For us it was about, we believed that wooden toys starting with wood needed to be more accessible and there needed to be a full line of those. We weren't really going to deter from that until we had our full line out there in the marketplace and really saw what it was doing. Then, of course, once it was out there, then it's very easy to listen to the feedback because then they're either going to sell or not or you need more or these don't work. Then the feedback is so, so, so important, but along the way you have to be single mindedly focused on that goal that you believe is correct.

Both Doug and I in our respective areas haven't lost one bit of grasp on those areas in 26 years, and that is probably the only reason we're still around, because our touch is central to everything and we espouse what and why we're here and all of the beliefs and the mission statements. We never let that go because what happens as that gets diluted through the years is it loses its power and people get very distracted along the way. It's hard to stay on the path for year after year, especially for 26 years now, and people get really enticed by doing other things and they start to get a little lazy and complacent. You think "Oh, safety's been great for 20 years. It'll be great. We can loosen our grasp." But no, it's not true at all. In fact, it's the opposite.

So I think we know. I guess we're very realistic and we know that if we loosened our grasp and let that go to other people as good as their intentions are, they weren't pounding the pavement, crying in front of stores begging them to take products. They don't have that same feeling we have that every day, your panic that you might not make it till tomorrow and might not have food to put on the table and might not be able to pay your employees. So I think that feeling is never greater than with the two of us.

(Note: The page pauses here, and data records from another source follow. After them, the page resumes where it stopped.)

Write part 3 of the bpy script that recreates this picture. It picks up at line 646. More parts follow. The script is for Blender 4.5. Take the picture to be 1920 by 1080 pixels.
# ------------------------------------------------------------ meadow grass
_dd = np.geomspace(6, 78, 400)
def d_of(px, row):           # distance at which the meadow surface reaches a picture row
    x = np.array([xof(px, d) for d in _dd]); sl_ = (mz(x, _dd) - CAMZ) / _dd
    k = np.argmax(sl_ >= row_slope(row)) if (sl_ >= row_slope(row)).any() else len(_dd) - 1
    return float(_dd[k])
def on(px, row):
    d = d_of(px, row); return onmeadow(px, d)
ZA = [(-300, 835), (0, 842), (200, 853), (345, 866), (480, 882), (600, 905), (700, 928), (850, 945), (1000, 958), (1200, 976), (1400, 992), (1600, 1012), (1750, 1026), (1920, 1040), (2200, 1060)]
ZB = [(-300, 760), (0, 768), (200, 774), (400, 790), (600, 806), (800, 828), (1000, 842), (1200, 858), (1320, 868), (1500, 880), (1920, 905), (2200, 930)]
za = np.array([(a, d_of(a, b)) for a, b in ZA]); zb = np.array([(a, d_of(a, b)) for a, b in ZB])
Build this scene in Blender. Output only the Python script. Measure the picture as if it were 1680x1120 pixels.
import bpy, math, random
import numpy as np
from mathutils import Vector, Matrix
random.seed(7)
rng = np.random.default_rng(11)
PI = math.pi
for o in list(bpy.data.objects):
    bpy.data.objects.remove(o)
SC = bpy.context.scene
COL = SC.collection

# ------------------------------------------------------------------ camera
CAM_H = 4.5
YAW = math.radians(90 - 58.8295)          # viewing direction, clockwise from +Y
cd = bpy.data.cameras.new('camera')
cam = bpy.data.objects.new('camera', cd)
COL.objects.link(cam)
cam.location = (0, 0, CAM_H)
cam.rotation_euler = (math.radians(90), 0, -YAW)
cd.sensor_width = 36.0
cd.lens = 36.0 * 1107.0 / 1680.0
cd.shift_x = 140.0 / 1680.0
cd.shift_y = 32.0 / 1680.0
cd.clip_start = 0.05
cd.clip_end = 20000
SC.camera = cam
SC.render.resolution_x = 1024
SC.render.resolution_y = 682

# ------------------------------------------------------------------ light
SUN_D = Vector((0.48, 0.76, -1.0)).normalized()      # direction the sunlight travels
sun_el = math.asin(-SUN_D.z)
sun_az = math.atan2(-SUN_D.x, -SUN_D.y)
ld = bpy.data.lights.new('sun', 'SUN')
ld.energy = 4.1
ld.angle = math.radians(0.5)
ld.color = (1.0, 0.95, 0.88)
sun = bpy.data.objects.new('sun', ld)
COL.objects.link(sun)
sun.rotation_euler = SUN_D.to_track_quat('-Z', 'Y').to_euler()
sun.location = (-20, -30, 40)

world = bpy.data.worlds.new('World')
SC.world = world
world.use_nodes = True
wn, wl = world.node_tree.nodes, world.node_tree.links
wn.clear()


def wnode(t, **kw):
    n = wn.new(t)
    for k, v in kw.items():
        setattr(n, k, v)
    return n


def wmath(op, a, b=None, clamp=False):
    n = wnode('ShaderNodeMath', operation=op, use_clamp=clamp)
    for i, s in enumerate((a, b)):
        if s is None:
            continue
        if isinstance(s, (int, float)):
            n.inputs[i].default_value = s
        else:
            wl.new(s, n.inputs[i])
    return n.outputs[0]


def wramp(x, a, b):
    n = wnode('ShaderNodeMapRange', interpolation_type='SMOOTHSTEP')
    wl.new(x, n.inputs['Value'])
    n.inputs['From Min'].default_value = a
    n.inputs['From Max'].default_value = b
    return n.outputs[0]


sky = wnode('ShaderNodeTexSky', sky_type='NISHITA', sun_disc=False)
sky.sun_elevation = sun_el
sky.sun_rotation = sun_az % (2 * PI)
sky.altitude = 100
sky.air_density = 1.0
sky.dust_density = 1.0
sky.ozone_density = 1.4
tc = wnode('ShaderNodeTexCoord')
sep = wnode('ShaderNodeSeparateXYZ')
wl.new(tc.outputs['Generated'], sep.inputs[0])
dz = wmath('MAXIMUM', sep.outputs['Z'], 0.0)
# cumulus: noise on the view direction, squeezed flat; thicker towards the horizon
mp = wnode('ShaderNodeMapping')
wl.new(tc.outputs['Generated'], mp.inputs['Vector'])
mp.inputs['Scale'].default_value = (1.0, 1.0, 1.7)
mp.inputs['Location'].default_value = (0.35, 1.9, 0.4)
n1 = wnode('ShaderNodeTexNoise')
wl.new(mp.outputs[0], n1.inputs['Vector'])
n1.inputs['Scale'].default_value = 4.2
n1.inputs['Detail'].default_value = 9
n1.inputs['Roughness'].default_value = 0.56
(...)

Our names, unlike some companies, our names are literally on every single product. We have a tremendous obligation to make sure that those products especially are accessible, great value, great quality, function as they're supposed to and really there is no one saying to us you have to come up with X number of products each year. So my feeling has always been unless that product can do something that something else out there hasn't done and has a reason for being and can really stand on its own and bring a play pattern or an activity or an accessibility to people out there that hasn't existed before, then there's no point in doing it. So I think I am the supreme, with product, judge of that, and I'm so harsh. I guess that's the other thing, I'm a harsher critic probably than anyone else. So if it doesn't bring all those amazing things then it just doesn't get made.